I don’t think mother approves of using the over head screens to display the song lyrics without the notes because lately, when we sing hymns  like Standing on the Promises, her voice fills in the alto part in the chorus while the sopranos hold the note.  I decided to do it too, but I do it softly…..standing on the promises, standing on the promises. I felt awkward the first few times so I decided to stop singing and listen. Sure enough, there was a faint echo of other folks singing it the old-fashioned way.

Standing on the Promises

Photo from Church Hymnal 1979

Maybe one day I will be brave enough to ask the pastor if he notices my odd expressions during the singing.  Or maybe I won’t. I will keep sitting in the back of the church and hope he can’t see that far!

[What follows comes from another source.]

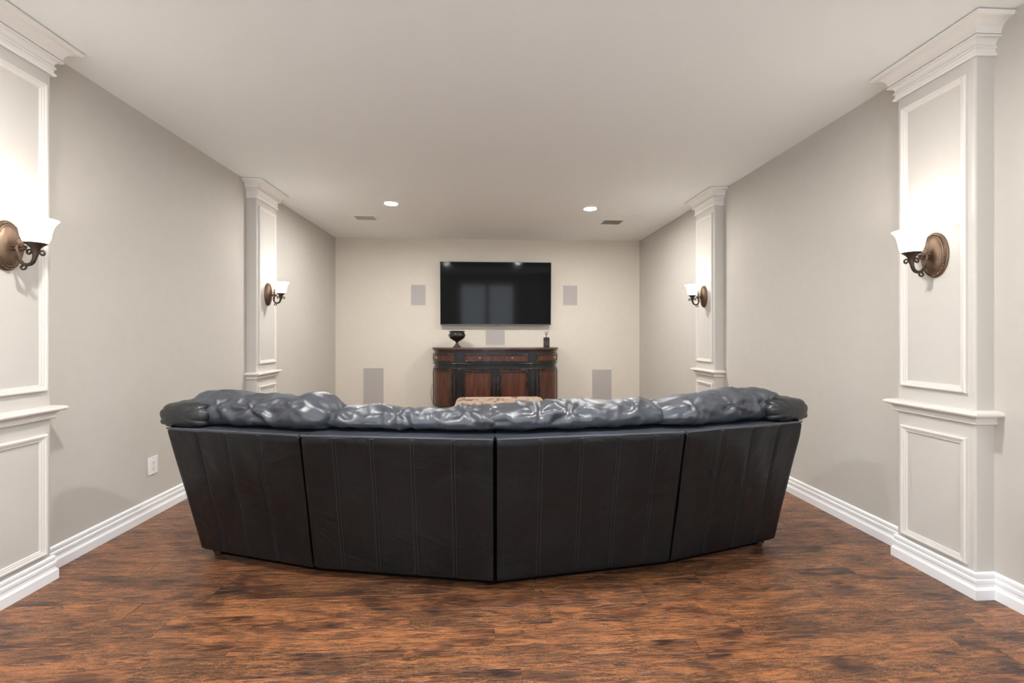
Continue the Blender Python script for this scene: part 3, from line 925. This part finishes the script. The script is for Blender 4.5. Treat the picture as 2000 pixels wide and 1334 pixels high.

6 Responses to “Missing Mother”

  1. LOUSE GIBSON August 15, 2016 at 10:27 am #

    Delightful…and heart warming, Alta your post brought back so many memories.

    Like

  2. LOUSE GIBSON August 13, 2016 at 10:22 am #

    DUE TO AGE- RELATED PROBLEMS I NO LONGER ATTEND CHURCH SERVICES, BUT I FAITHFULLY WATCH DR. DAVID jEREMIAH ON TV. HE DELIVERS WONDERFUL SERMONS…AND I ALSO READ HIS BOOKS FOR INSPIRATION AND LEARNING. CHARLES STANLEY IS ALSO A GREAT BIBLE TEACHER.
    THAT WAS SUCH A TOUCHING TRIBUTE TO YOUR MOM. ‘BLESS YOU!

    Liked by 1 person

    • Onisha Ellis August 13, 2016 at 10:53 pm #

      Dr Jeremiah and Charles Stanley are both great teachers. I enjoy David Uth at First Orlando.

      Like

  3. itsrebekahlyn August 11, 2016 at 11:29 am #

    There are times I hear her too. I stop singing & listen to her with a smile on my face. I wonder what people around me think when they see that.

    Liked by 1 person

  4. DiVoran Lites August 11, 2016 at 10:06 am #

    That was such a wonderful blog I can’t even begin to tell you how good it was. It touched me so deeply I missed your mother, too. I felt every moment of your description of hearing her in church. I love all those wonderful old songs. We got to hear a medley of them form the choir Sunday. I sang along too, though it’s probably not polite to sing with the choir when there are no words on the screen. It’s so good that someone else feels the way I do about them. We are so richly blessed in the sacred music we have been privileged to know and love and sing in our lifetimes. Thank you so much for writing it. The piece was transcendently creative!

    Liked by 1 person

    • Onisha Ellis August 12, 2016 at 10:53 pm #

      Thank you, DiVoran. Many Sundays I have wanted to write this but once service is over, the ideas and emotions slip away. This week I was determined to hold on to the emotion until I could write it.